Tout ceci contribue fortement au choc qui existe entre la diaspora et nous qui vivons au pays. Les gens de la diaspora estiment qu'on ne fait pas assez d'efforts, que nous sommes paresseux, que nous sommes des villageois. Bref, ils wanda sur nous. Mais ce qu'ils semblent tous oublier, c'est qu'avant de partir, ils étaient tous comme ça. Ils ne sont pas des génies. Non ! Ils sont juste des personnes qui ont bénéficié plus que nous autres de la formation au mode d'emploi de ce monde.

Au lieu de se plaindre, crier sur tout le monde et traiter les gouvernements d'incompétents, ils devraient rentrer et former tous les autres. Ce n'est que comme ça que nous deviendrions moins bizarres à leurs yeux. C'est en tout cas ce que j'ai décidé de faire. Rentrer au pays et essayer de former le maximum de personnes possible à ce monde complexe que nous avons hérité des colons. C'est à ça que je mesure le succès ou pas de mon retour au pays. Pas à la quantité d'argent que je peux me faire sur place. Non ! Je le mesure au nombre de personnes à qui j'ai pu apprendre quelque chose. Au nombre de personnes à qui j'ai pu ouvrir les yeux sur un élément qui leur était totalement inconnu. À l'impact que je réussis à avoir sur mes proches, mes collaborateurs, mes lecteurs et même sur les entreprises locales.

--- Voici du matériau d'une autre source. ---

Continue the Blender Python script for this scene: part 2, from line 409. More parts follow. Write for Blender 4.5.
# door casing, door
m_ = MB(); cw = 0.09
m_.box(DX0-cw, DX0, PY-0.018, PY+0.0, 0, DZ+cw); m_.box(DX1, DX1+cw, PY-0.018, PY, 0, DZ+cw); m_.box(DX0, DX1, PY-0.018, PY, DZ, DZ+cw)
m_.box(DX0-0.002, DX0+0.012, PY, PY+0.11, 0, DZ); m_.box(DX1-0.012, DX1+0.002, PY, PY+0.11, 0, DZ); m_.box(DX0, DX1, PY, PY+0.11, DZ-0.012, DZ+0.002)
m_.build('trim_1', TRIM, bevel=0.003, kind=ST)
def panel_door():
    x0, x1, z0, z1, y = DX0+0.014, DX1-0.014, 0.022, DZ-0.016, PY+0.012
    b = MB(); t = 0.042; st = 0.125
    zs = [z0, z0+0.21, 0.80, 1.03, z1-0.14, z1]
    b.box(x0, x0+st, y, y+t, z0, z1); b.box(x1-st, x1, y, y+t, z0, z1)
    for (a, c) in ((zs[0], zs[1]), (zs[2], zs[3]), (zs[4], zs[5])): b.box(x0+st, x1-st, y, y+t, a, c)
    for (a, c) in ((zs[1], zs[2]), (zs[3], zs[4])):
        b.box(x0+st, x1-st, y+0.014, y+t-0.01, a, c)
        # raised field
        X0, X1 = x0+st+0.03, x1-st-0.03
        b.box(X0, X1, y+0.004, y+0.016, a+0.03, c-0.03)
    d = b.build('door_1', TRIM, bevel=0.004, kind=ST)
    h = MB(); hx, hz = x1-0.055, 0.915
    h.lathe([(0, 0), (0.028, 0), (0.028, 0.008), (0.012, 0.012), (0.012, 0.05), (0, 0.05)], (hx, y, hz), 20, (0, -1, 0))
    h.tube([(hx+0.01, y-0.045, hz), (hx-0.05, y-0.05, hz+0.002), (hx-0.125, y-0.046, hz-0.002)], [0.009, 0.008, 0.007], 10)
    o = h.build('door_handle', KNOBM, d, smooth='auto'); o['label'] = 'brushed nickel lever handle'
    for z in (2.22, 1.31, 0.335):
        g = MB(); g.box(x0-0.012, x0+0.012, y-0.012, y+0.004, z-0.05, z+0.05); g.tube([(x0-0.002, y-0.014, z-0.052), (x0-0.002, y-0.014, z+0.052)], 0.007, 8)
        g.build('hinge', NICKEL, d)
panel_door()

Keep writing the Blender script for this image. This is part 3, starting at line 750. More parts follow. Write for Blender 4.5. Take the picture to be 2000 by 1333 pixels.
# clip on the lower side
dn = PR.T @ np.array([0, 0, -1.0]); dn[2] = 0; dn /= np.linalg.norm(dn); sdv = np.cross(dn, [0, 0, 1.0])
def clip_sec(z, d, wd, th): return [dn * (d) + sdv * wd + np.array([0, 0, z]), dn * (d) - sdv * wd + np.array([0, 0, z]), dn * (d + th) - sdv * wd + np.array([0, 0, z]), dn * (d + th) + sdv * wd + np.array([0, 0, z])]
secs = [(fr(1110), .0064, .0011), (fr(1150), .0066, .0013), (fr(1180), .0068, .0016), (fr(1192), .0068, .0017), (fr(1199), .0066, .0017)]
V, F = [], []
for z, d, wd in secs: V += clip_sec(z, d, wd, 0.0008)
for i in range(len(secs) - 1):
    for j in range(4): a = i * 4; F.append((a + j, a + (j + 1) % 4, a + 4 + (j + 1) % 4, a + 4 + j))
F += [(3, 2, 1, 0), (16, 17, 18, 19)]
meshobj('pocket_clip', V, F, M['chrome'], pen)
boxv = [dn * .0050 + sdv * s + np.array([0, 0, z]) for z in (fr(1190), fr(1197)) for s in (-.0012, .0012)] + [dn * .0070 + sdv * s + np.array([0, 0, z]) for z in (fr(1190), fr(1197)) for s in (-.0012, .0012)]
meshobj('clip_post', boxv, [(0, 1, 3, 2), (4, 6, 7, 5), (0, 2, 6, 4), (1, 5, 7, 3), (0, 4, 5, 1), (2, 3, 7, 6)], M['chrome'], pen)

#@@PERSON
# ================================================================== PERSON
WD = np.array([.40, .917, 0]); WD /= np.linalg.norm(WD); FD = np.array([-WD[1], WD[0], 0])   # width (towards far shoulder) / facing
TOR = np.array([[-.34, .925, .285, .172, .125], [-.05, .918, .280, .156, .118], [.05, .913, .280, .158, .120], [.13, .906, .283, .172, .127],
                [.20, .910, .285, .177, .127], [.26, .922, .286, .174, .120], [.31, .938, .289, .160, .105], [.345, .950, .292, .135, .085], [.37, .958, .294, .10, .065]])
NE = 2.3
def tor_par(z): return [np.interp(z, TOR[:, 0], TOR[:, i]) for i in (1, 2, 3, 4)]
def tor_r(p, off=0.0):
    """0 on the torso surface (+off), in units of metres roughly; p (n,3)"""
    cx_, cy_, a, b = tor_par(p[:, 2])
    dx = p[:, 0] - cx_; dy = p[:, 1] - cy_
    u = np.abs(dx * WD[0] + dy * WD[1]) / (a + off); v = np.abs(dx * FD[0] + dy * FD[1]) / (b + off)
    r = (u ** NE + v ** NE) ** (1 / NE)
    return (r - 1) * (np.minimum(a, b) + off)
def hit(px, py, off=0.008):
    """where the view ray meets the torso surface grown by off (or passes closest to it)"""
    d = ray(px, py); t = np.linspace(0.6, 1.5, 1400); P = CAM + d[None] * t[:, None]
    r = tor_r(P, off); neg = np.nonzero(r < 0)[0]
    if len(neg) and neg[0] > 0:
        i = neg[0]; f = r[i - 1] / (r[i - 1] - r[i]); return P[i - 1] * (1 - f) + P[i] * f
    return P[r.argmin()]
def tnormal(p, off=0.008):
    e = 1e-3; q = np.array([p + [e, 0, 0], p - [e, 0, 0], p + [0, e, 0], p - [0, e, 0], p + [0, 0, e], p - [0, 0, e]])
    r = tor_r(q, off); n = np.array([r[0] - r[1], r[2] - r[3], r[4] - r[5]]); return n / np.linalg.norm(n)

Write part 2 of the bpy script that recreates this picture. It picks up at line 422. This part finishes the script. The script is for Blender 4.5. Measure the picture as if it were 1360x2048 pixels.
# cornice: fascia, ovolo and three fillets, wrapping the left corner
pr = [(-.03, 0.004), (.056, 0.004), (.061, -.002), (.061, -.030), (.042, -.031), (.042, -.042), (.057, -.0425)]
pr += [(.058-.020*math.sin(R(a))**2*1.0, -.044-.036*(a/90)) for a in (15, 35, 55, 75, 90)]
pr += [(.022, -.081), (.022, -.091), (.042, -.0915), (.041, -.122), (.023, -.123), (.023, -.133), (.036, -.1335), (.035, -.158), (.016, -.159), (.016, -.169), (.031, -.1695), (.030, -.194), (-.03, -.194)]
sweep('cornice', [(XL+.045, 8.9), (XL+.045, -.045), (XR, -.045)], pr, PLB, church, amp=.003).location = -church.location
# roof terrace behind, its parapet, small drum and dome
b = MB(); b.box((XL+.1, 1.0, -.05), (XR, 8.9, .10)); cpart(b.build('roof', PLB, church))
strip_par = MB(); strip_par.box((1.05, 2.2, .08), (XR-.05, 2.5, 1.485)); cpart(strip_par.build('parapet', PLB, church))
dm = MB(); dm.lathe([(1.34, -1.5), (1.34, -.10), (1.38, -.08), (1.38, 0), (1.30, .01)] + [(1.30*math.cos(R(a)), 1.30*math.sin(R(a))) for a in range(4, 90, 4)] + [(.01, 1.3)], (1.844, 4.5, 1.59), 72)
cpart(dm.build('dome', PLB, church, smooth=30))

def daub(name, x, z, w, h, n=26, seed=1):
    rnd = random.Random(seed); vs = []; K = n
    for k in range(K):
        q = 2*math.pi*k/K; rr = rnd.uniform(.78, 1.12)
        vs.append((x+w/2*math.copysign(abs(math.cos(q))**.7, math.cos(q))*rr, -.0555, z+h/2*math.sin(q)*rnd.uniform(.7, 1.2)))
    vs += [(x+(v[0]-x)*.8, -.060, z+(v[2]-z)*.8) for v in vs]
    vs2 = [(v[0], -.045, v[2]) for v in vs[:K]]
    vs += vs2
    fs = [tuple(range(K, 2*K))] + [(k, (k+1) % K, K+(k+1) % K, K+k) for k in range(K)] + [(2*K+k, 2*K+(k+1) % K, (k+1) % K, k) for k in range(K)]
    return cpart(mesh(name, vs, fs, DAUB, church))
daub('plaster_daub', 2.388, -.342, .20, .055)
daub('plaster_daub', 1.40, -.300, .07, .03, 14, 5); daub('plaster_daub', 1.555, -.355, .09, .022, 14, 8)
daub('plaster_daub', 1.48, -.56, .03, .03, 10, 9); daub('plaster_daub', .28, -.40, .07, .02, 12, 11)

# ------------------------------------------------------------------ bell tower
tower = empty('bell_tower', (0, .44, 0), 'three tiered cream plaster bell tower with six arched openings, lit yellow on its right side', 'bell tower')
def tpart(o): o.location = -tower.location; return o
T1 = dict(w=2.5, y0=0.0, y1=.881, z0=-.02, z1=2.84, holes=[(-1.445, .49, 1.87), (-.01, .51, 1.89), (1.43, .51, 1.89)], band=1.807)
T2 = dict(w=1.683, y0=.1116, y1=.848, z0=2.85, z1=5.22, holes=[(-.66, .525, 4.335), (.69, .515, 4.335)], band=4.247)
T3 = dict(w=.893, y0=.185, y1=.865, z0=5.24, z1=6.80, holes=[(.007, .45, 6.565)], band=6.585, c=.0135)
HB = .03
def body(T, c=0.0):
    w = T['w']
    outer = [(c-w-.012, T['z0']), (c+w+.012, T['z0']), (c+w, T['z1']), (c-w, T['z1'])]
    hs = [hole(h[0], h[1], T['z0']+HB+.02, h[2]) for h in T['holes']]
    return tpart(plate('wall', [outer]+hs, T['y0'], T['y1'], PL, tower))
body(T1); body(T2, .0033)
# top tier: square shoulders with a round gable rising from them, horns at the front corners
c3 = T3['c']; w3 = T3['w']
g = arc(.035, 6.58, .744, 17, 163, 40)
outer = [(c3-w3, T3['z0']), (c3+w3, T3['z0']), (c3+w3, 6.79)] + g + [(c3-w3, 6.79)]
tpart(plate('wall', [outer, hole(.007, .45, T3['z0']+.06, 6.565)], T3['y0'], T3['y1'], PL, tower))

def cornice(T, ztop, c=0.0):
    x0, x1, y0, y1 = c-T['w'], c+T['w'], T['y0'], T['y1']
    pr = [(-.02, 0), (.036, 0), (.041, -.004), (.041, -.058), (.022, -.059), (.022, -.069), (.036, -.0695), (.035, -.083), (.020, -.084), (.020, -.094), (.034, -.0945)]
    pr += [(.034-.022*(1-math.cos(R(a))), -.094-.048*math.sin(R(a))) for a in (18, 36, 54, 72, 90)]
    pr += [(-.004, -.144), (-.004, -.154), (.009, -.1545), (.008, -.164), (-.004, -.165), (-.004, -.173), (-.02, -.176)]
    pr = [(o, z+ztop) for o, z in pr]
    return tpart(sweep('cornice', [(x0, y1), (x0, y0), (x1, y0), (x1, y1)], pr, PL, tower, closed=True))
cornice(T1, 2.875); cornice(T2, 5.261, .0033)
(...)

Les gens, ils sont têtus certes. Raison pour laquelle, même quand tu leur diras comment bien se comporter en société, ils ne t'écouteront pas. Mais n'oublie jamais que ce comportement est d'abord le fruit de l'ignorance et que c'est à celui qui connaît la voie que revient la responsabilité de guider les autres. Si tu as la chance de faire partie de ceux qui connaissent cette voie, tu sais ce qu'il te reste à faire. Et si tu ne veux pas assumer tes responsabilités, tu ferais mieux de faire profil bas.